(Scene script records)
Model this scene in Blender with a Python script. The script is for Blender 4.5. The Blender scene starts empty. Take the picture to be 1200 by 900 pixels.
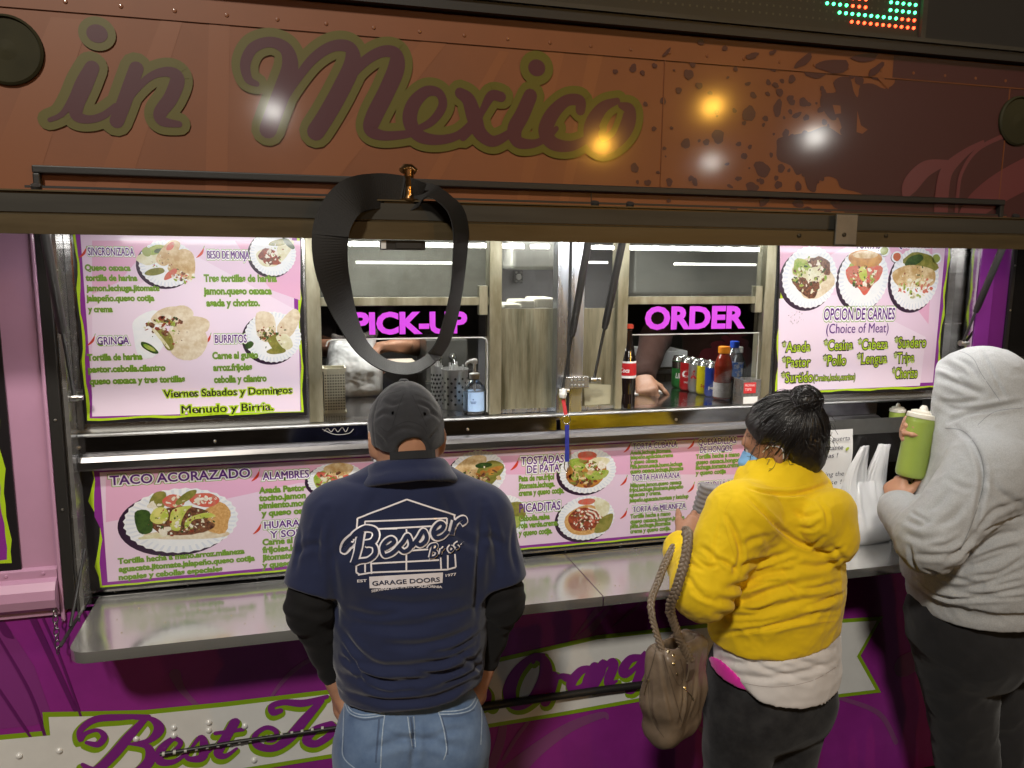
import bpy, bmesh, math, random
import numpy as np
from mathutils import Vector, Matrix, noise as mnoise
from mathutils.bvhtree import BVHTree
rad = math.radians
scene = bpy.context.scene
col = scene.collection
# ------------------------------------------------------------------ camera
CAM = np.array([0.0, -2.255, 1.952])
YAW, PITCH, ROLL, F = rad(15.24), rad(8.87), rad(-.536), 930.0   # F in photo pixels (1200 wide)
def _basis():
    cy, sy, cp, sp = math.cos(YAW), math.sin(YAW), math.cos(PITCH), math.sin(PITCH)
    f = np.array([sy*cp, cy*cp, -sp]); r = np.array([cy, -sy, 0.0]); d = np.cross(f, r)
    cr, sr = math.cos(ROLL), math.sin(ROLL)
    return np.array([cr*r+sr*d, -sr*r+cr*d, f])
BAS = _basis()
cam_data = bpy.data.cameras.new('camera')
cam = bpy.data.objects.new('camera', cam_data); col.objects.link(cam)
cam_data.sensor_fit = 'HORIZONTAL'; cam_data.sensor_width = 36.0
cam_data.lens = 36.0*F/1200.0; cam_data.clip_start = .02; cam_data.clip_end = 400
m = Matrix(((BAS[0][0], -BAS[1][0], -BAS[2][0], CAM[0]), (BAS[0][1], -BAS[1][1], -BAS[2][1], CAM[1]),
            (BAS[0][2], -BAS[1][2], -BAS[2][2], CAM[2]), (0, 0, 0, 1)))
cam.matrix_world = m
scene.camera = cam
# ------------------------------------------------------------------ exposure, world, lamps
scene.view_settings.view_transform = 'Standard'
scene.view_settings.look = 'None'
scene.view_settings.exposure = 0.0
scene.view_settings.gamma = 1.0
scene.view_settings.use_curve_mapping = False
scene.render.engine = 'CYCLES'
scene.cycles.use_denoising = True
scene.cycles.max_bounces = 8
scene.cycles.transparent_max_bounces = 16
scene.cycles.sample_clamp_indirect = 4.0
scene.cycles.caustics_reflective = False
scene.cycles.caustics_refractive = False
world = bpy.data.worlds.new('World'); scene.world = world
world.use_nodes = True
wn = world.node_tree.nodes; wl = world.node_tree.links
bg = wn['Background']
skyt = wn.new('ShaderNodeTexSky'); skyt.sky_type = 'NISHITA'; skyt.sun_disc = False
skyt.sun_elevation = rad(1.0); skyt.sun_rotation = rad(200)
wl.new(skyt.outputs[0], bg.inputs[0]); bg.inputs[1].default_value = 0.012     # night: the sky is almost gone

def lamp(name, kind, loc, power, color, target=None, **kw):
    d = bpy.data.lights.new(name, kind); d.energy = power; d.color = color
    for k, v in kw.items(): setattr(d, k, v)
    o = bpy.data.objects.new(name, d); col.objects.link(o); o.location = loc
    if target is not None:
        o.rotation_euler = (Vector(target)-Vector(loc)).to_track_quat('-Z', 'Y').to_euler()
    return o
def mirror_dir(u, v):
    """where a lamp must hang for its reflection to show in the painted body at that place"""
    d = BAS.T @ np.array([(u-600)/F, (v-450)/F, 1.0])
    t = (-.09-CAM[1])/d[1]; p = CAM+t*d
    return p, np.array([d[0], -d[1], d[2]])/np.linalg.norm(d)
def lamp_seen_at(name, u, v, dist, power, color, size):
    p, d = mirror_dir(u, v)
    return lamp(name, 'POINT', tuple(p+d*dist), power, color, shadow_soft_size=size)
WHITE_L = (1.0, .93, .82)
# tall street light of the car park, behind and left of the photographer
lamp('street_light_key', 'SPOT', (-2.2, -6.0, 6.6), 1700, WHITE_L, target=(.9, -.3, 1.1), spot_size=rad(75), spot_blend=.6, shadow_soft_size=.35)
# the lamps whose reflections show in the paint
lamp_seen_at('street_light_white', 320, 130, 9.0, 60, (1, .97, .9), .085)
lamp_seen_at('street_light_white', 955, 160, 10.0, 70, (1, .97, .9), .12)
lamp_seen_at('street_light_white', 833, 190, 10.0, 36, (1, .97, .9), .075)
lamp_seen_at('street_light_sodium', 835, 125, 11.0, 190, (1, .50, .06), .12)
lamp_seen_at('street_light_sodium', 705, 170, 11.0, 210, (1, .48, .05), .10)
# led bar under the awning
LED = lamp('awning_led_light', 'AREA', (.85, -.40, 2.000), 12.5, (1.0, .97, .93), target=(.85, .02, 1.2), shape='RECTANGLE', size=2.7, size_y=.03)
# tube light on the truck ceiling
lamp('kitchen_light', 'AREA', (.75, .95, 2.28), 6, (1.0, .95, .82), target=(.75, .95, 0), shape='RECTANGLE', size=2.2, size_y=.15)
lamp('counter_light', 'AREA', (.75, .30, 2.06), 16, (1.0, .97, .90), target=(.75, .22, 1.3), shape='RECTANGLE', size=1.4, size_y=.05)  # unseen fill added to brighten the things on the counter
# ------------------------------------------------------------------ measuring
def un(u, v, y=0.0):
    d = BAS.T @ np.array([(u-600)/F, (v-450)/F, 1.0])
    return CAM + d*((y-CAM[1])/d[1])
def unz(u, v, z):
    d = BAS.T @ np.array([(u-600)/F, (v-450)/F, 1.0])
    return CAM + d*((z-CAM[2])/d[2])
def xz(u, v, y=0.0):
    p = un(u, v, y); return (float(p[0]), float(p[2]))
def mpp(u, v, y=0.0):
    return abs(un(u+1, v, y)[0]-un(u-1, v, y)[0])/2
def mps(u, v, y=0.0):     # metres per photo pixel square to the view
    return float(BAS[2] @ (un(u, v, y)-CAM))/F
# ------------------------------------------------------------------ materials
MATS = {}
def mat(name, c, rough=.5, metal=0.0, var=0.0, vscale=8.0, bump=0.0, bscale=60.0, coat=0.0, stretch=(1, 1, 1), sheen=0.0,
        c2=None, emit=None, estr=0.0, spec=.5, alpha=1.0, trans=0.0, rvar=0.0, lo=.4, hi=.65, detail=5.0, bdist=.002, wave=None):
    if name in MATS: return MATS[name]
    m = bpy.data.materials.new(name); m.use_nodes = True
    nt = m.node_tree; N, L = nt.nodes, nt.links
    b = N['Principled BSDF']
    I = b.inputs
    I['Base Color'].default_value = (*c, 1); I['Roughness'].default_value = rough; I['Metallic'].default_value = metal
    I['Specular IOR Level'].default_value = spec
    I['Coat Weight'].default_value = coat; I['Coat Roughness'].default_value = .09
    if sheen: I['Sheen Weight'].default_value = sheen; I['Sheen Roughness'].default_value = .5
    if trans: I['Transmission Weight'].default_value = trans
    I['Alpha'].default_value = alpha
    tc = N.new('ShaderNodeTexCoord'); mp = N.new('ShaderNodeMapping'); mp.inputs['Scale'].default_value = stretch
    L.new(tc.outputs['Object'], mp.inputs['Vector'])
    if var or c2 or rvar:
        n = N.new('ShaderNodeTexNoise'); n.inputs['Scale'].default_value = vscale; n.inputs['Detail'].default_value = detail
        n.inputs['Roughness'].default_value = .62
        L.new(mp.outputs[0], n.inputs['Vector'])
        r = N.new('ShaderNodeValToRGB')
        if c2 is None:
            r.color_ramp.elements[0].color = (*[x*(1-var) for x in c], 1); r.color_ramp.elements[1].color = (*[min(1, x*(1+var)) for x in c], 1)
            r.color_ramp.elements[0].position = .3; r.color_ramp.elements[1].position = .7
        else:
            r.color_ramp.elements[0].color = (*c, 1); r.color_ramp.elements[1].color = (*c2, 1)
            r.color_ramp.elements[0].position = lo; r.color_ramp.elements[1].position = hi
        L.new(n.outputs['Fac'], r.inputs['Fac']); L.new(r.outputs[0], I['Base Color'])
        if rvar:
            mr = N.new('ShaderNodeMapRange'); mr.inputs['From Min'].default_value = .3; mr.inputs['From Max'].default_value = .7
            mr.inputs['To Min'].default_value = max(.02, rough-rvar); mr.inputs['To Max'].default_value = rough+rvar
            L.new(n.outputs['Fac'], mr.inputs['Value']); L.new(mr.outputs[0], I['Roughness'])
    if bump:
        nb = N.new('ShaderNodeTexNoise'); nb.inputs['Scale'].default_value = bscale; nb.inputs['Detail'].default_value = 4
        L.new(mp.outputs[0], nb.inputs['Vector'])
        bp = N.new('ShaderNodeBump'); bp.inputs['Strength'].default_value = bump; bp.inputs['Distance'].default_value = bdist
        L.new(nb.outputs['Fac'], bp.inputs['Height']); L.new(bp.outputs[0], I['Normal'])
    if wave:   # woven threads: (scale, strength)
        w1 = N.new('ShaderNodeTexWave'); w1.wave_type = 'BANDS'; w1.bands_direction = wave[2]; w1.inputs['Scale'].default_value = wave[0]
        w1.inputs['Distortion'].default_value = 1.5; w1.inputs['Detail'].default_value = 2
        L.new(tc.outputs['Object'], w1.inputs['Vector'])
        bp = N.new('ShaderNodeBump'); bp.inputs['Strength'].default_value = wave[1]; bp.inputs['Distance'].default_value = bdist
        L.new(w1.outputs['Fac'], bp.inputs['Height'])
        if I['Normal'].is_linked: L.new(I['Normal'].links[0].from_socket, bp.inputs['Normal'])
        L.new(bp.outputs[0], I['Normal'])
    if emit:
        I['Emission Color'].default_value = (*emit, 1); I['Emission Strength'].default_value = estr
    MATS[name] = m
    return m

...

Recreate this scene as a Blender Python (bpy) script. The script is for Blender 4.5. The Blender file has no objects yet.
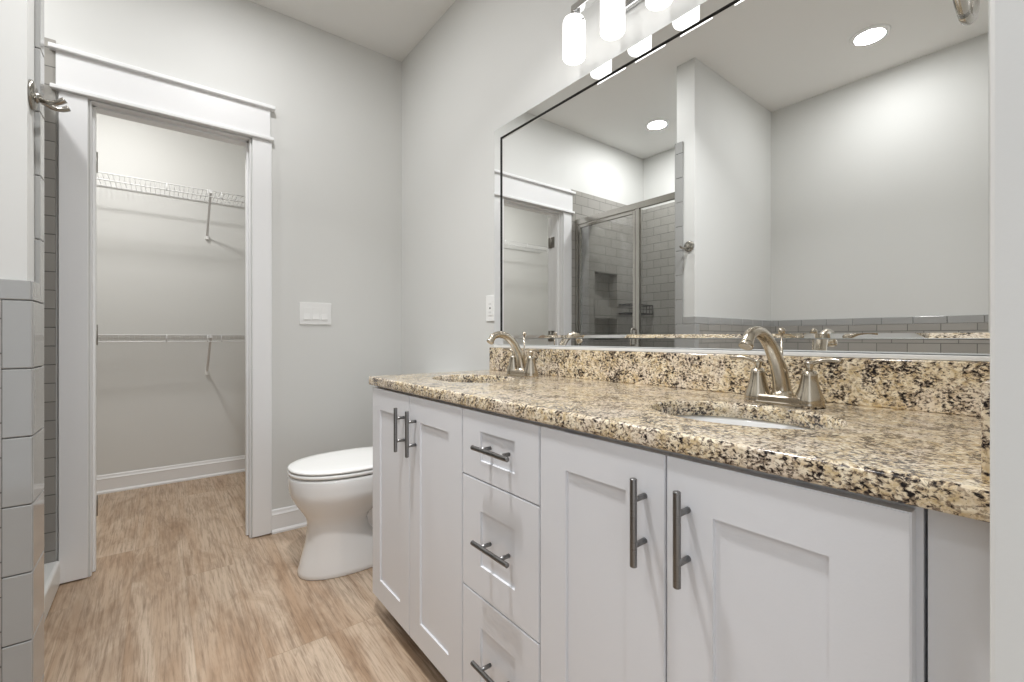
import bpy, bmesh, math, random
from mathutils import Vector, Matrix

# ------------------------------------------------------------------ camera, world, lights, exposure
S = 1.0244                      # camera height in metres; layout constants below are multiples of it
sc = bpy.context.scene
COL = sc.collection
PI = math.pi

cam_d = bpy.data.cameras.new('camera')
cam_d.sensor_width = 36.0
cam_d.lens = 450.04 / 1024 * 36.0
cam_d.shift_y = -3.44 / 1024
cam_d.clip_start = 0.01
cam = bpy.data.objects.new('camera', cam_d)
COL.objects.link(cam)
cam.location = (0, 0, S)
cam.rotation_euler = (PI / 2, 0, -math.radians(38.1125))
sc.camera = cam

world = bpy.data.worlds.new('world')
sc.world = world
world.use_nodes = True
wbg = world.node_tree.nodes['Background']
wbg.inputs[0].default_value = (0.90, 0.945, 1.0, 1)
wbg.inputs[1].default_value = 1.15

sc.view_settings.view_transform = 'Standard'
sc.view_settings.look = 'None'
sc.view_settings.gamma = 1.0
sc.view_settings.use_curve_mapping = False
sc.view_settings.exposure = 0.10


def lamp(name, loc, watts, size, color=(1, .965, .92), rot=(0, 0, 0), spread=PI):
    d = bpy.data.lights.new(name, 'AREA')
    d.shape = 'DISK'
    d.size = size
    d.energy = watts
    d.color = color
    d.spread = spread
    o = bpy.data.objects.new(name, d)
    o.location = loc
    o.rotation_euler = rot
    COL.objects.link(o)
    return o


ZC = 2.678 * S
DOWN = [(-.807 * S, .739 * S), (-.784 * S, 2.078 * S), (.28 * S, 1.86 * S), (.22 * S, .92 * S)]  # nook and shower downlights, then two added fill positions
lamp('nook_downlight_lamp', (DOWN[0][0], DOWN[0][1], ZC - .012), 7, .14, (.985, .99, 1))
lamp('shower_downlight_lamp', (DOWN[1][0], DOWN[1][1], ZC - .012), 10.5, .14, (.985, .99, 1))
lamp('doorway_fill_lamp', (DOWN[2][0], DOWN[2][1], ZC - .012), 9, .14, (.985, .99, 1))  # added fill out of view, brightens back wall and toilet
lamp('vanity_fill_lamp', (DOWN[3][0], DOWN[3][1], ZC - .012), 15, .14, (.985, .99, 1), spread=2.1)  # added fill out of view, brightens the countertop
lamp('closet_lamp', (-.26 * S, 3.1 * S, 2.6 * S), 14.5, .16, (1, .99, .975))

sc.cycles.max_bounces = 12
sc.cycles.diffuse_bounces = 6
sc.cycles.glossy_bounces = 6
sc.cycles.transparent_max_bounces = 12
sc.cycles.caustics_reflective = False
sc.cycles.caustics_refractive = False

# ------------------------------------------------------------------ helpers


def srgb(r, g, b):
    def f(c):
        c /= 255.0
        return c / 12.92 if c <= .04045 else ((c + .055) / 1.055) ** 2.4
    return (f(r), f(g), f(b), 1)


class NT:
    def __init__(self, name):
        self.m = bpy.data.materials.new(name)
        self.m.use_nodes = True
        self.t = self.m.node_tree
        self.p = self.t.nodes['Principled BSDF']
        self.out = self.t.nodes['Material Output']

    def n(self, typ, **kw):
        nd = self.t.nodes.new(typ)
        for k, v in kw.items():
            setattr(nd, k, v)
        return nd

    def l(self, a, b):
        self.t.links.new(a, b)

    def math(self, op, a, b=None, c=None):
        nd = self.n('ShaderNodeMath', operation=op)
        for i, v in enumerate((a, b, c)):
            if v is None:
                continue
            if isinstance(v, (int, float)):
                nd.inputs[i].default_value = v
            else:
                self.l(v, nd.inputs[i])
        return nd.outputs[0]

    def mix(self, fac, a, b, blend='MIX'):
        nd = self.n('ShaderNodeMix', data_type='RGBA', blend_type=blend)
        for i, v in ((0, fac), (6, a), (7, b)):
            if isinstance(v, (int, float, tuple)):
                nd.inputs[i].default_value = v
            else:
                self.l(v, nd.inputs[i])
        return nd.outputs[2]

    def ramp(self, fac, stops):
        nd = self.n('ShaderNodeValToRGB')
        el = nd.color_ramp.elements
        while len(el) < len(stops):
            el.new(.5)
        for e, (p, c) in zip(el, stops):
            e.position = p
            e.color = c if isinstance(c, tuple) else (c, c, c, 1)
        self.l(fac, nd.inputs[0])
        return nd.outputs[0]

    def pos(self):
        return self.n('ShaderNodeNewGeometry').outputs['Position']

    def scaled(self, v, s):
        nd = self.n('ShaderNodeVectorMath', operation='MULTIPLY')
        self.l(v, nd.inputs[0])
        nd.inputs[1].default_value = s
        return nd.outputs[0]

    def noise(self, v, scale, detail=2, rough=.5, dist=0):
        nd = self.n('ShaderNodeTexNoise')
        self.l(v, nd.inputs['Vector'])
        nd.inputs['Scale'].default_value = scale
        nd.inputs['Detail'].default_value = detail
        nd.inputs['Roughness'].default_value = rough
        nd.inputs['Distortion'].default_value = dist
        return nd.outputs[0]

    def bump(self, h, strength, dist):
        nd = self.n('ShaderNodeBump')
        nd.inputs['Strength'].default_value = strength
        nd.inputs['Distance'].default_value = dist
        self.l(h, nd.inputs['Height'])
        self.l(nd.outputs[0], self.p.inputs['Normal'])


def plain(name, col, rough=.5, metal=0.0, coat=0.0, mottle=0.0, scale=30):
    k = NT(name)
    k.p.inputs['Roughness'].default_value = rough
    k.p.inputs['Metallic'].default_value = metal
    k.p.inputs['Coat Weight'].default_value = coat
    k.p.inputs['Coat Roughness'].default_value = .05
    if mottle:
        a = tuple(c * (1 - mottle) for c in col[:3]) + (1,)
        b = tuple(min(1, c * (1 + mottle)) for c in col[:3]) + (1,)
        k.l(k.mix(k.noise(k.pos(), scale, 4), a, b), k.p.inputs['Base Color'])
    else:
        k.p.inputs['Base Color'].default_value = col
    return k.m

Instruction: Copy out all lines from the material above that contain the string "objects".

Output:
cam = bpy.data.objects.new('camera', cam_data); col.objects.link(cam)
    o = bpy.data.objects.new(name, d); col.objects.link(o); o.location = loc
Recreate this scene as a Blender Python (bpy) script. The script is for Blender 4.5. The Blender file has no objects yet.
cam = bpy.data.objects.new('camera', cam_d)
COL.objects.link(cam)
    o = bpy.data.objects.new(name, d)
    COL.objects.link(o)